> Brief
Starting at the first line of the listing below, retype each line up to and including the one that contains "SC.camera = cam". Leave pictures out.

> Raw data

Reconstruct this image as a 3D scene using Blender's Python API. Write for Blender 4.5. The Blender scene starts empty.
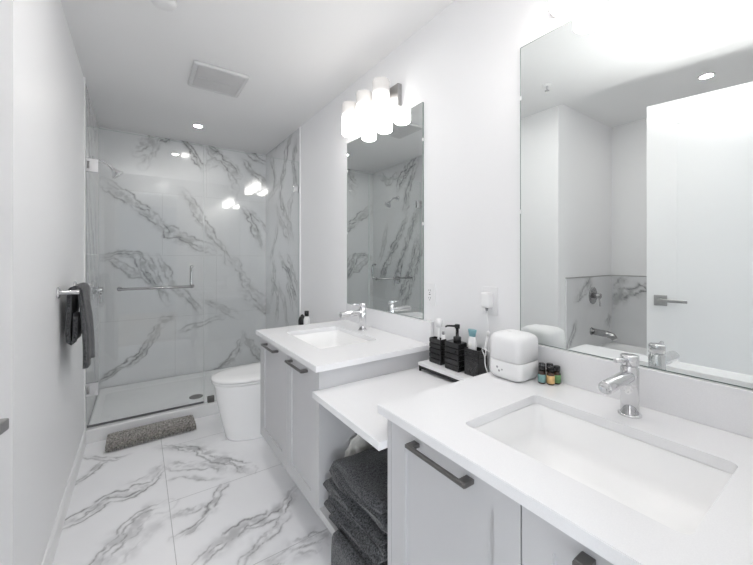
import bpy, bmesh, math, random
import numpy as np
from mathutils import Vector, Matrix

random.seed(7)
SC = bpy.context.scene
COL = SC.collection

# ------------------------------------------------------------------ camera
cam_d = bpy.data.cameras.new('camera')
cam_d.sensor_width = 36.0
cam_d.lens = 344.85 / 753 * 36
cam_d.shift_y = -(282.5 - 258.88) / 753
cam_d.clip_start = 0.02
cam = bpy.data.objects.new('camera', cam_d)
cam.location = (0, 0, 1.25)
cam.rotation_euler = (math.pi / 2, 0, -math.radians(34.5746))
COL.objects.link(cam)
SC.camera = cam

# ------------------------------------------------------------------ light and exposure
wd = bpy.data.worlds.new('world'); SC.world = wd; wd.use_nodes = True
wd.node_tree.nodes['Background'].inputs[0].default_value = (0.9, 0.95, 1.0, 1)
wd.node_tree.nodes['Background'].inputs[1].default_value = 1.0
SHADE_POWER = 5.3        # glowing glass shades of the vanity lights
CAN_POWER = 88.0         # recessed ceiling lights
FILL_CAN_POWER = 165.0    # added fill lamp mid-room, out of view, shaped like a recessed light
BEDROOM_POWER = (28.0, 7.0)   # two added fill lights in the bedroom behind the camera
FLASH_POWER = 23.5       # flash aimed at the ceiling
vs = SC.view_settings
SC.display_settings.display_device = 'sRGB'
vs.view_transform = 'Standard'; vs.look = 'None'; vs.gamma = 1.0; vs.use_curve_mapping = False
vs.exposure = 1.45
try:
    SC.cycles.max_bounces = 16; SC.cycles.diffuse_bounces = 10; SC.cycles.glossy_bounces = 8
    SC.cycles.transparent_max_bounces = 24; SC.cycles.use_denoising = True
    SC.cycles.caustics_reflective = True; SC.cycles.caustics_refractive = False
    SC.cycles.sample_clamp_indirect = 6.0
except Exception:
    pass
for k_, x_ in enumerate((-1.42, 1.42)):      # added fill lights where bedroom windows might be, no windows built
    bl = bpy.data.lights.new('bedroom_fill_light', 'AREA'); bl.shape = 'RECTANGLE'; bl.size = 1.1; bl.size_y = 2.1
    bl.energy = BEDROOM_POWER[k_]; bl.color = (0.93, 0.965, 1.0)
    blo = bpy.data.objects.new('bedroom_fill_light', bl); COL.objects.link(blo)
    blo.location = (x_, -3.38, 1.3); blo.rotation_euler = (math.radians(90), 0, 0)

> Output
Reconstruct this image as a 3D scene using Blender's Python API. Write for Blender 4.5. The Blender scene starts empty.
import bpy, bmesh, math, random
import numpy as np
from mathutils import Vector, Matrix

random.seed(7)
SC = bpy.context.scene
COL = SC.collection

# ------------------------------------------------------------------ camera
cam_d = bpy.data.cameras.new('camera')
cam_d.sensor_width = 36.0
cam_d.lens = 344.85 / 753 * 36
cam_d.shift_y = -(282.5 - 258.88) / 753
cam_d.clip_start = 0.02
cam = bpy.data.objects.new('camera', cam_d)
cam.location = (0, 0, 1.25)
cam.rotation_euler = (math.pi / 2, 0, -math.radians(34.5746))
COL.objects.link(cam)
SC.camera = cam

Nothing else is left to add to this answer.